DIRECTIVE.
Search the records for "picture". Copy every line where it appears.

THE INPUT.
◇ ◇ ◇ ◇ ◇

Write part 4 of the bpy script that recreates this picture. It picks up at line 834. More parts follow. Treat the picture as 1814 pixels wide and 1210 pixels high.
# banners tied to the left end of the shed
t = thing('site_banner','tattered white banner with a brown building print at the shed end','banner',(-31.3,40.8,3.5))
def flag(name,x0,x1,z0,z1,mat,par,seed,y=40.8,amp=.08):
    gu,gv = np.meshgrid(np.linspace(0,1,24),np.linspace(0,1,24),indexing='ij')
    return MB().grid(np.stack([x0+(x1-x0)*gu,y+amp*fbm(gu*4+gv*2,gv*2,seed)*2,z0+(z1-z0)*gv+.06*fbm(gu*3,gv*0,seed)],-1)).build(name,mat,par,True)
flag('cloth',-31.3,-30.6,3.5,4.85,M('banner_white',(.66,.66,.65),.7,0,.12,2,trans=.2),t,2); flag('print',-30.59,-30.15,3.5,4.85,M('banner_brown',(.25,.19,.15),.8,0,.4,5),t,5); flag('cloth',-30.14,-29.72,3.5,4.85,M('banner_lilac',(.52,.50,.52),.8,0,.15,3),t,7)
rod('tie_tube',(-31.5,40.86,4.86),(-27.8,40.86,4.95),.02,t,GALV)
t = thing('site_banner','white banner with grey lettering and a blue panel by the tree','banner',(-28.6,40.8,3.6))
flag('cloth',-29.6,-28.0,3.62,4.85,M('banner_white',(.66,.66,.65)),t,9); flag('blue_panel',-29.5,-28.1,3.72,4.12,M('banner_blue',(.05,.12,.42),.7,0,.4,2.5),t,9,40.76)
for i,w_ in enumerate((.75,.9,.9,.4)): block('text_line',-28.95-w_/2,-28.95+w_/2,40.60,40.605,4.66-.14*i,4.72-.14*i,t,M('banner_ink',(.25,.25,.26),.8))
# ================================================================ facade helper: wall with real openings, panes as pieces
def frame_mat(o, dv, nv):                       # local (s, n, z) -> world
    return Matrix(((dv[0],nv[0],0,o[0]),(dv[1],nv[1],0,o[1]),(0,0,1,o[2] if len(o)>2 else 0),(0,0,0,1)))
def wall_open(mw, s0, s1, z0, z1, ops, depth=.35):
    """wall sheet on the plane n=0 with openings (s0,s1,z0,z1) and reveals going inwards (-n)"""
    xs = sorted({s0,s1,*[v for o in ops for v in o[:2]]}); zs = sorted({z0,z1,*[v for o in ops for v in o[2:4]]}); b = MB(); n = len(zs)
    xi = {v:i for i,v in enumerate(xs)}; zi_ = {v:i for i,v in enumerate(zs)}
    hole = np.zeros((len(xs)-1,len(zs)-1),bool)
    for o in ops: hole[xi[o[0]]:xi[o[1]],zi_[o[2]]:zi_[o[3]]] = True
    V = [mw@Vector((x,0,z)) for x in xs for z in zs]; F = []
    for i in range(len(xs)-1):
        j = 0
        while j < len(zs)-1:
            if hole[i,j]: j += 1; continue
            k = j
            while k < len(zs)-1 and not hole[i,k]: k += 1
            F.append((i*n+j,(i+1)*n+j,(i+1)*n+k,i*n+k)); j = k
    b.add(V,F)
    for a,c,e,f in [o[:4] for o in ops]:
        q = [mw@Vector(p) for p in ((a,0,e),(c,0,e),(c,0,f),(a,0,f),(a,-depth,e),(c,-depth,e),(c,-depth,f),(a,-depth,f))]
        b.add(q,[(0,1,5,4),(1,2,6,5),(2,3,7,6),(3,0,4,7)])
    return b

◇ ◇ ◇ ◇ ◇

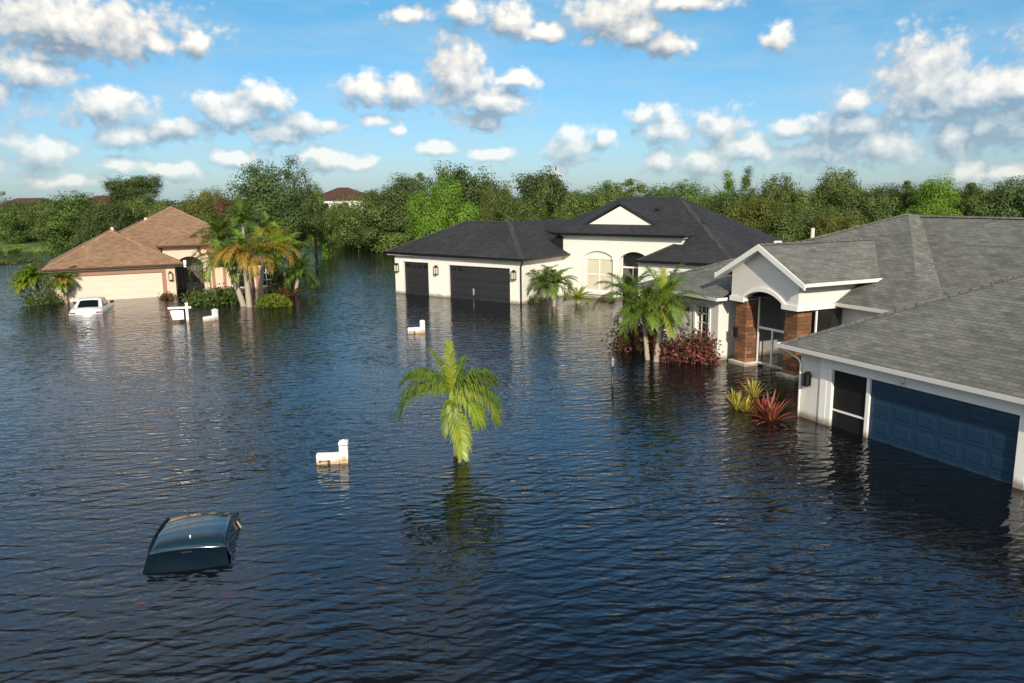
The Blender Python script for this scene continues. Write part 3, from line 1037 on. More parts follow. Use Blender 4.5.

◇ ◇ ◇ ◇ ◇

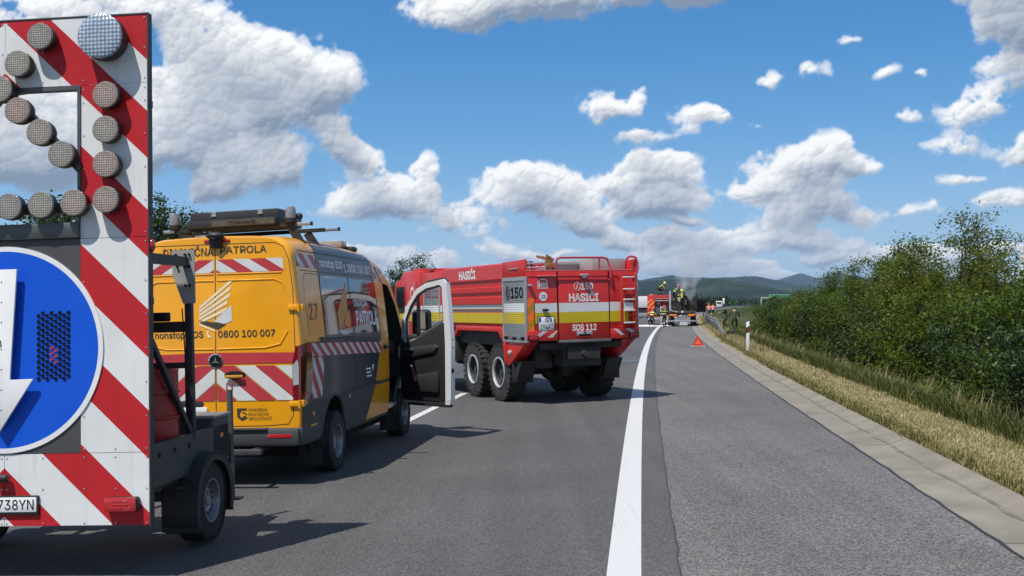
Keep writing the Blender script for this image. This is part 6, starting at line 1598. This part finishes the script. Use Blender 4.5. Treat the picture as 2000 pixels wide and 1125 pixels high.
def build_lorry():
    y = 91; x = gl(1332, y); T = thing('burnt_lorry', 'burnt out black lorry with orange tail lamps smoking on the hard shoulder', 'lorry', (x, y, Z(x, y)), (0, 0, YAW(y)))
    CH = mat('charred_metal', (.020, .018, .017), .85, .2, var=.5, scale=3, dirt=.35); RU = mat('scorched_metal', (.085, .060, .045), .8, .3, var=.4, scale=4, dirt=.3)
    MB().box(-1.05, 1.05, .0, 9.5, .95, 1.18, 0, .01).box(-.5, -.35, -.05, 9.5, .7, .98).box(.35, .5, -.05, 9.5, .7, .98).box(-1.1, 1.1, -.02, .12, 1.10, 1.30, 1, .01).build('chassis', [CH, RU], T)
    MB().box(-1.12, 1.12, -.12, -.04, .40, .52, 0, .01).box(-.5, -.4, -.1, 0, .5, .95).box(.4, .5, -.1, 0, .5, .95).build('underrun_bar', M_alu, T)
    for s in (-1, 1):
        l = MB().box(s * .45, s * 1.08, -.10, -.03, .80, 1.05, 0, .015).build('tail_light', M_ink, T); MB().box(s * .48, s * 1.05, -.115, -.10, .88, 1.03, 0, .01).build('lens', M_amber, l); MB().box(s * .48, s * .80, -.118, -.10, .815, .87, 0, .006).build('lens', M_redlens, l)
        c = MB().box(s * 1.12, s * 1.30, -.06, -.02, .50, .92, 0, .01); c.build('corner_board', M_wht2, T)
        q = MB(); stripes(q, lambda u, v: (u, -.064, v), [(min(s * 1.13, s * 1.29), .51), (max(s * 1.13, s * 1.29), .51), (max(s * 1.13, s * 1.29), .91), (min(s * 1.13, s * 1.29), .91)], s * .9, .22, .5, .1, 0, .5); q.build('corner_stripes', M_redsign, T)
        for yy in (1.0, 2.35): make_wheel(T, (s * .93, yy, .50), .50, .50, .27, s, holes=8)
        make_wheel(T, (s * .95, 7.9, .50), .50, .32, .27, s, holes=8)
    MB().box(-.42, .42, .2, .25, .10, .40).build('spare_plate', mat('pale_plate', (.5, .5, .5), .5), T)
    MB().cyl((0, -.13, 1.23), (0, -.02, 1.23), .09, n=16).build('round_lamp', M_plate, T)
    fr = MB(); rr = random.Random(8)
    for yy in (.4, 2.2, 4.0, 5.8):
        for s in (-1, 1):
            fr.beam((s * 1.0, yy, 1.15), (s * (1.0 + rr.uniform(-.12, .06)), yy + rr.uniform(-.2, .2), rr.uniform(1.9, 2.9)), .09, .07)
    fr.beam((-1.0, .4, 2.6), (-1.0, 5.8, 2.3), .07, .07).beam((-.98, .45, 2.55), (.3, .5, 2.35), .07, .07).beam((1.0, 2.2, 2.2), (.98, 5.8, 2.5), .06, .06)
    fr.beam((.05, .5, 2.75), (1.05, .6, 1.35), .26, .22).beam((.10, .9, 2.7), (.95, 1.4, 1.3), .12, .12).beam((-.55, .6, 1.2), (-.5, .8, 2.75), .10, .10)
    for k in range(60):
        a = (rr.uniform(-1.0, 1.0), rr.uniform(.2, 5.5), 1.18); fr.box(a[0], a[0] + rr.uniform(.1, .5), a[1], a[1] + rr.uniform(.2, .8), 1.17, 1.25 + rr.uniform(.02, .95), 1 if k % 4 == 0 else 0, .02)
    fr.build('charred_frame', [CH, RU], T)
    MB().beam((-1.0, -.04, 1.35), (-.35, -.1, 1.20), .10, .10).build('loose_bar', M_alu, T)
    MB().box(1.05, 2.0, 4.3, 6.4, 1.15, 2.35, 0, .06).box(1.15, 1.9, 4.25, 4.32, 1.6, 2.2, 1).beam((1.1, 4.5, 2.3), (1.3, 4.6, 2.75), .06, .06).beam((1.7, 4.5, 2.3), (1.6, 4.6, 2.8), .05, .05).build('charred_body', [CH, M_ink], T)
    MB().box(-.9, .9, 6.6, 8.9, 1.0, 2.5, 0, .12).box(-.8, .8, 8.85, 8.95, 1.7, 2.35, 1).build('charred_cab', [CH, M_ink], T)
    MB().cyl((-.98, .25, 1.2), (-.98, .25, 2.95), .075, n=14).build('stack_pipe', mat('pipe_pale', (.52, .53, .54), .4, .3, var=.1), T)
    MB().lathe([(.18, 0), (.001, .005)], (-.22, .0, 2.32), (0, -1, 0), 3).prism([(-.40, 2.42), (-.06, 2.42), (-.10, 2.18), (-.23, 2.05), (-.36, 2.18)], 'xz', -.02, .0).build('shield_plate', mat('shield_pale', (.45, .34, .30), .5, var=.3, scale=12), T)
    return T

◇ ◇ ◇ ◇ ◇

EXERCISE RESPONSE.
Write part 4 of the bpy script that recreates this picture. It picks up at line 834. More parts follow. Treat the picture as 1814 pixels wide and 1210 pixels high.
Keep writing the Blender script for this image. This is part 6, starting at line 1598. This part finishes the script. Use Blender 4.5. Treat the picture as 2000 pixels wide and 1125 pixels high.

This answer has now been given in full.